--- start DATA ---
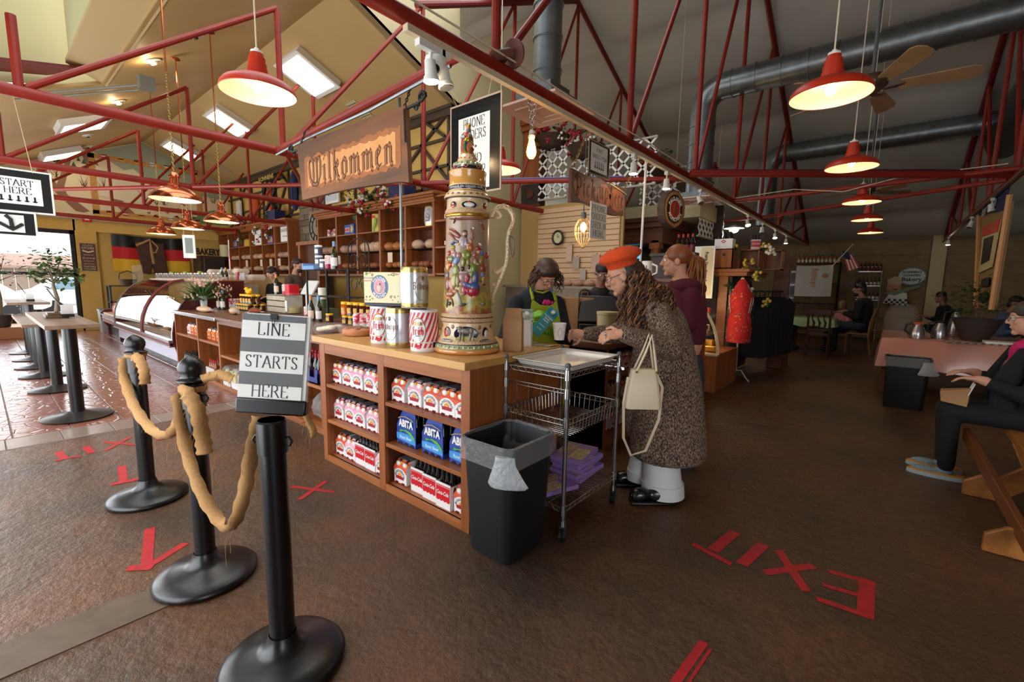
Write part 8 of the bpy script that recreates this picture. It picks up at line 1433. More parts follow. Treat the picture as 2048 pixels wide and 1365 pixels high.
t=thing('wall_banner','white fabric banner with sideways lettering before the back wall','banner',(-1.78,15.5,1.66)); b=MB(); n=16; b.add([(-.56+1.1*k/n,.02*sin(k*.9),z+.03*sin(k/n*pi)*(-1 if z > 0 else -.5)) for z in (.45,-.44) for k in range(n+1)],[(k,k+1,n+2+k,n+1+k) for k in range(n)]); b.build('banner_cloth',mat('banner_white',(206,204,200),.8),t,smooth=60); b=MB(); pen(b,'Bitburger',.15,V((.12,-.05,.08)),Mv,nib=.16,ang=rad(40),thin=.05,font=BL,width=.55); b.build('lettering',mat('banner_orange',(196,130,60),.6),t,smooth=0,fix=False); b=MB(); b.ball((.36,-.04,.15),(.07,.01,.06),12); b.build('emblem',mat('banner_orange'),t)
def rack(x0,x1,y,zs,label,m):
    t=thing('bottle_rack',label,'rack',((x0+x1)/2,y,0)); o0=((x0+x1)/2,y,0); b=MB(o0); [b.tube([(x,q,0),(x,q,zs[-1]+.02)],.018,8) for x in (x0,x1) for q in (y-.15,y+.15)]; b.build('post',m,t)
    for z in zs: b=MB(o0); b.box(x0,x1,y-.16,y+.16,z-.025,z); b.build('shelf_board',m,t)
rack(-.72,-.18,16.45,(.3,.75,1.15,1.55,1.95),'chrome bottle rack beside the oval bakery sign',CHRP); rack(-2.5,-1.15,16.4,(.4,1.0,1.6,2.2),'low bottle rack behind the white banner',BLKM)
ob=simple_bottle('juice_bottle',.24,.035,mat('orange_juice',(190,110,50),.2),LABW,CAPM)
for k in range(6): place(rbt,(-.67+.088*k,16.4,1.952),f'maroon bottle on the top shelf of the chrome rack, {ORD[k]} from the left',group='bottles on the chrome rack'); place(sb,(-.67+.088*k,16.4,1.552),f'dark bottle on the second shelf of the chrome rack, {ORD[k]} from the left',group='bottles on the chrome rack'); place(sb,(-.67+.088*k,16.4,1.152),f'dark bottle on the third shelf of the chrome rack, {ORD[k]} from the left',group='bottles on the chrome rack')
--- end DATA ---
Transcribe the whole listing exactly. Pictures are excluded.

**SOLUTION TO THIS EXERCISE:**
Write part 8 of the bpy script that recreates this picture. It picks up at line 1433. More parts follow. Treat the picture as 2048 pixels wide and 1365 pixels high.
t=thing('wall_banner','white fabric banner with sideways lettering before the back wall','banner',(-1.78,15.5,1.66)); b=MB(); n=16; b.add([(-.56+1.1*k/n,.02*sin(k*.9),z+.03*sin(k/n*pi)*(-1 if z > 0 else -.5)) for z in (.45,-.44) for k in range(n+1)],[(k,k+1,n+2+k,n+1+k) for k in range(n)]); b.build('banner_cloth',mat('banner_white',(206,204,200),.8),t,smooth=60); b=MB(); pen(b,'Bitburger',.15,V((.12,-.05,.08)),Mv,nib=.16,ang=rad(40),thin=.05,font=BL,width=.55); b.build('lettering',mat('banner_orange',(196,130,60),.6),t,smooth=0,fix=False); b=MB(); b.ball((.36,-.04,.15),(.07,.01,.06),12); b.build('emblem',mat('banner_orange'),t)
def rack(x0,x1,y,zs,label,m):
    t=thing('bottle_rack',label,'rack',((x0+x1)/2,y,0)); o0=((x0+x1)/2,y,0); b=MB(o0); [b.tube([(x,q,0),(x,q,zs[-1]+.02)],.018,8) for x in (x0,x1) for q in (y-.15,y+.15)]; b.build('post',m,t)
    for z in zs: b=MB(o0); b.box(x0,x1,y-.16,y+.16,z-.025,z); b.build('shelf_board',m,t)
rack(-.72,-.18,16.45,(.3,.75,1.15,1.55,1.95),'chrome bottle rack beside the oval bakery sign',CHRP); rack(-2.5,-1.15,16.4,(.4,1.0,1.6,2.2),'low bottle rack behind the white banner',BLKM)
ob=simple_bottle('juice_bottle',.24,.035,mat('orange_juice',(190,110,50),.2),LABW,CAPM)
for k in range(6): place(rbt,(-.67+.088*k,16.4,1.952),f'maroon bottle on the top shelf of the chrome rack, {ORD[k]} from the left',group='bottles on the chrome rack'); place(sb,(-.67+.088*k,16.4,1.552),f'dark bottle on the second shelf of the chrome rack, {ORD[k]} from the left',group='bottles on the chrome rack'); place(sb,(-.67+.088*k,16.4,1.152),f'dark bottle on the third shelf of the chrome rack, {ORD[k]} from the left',group='bottles on the chrome rack')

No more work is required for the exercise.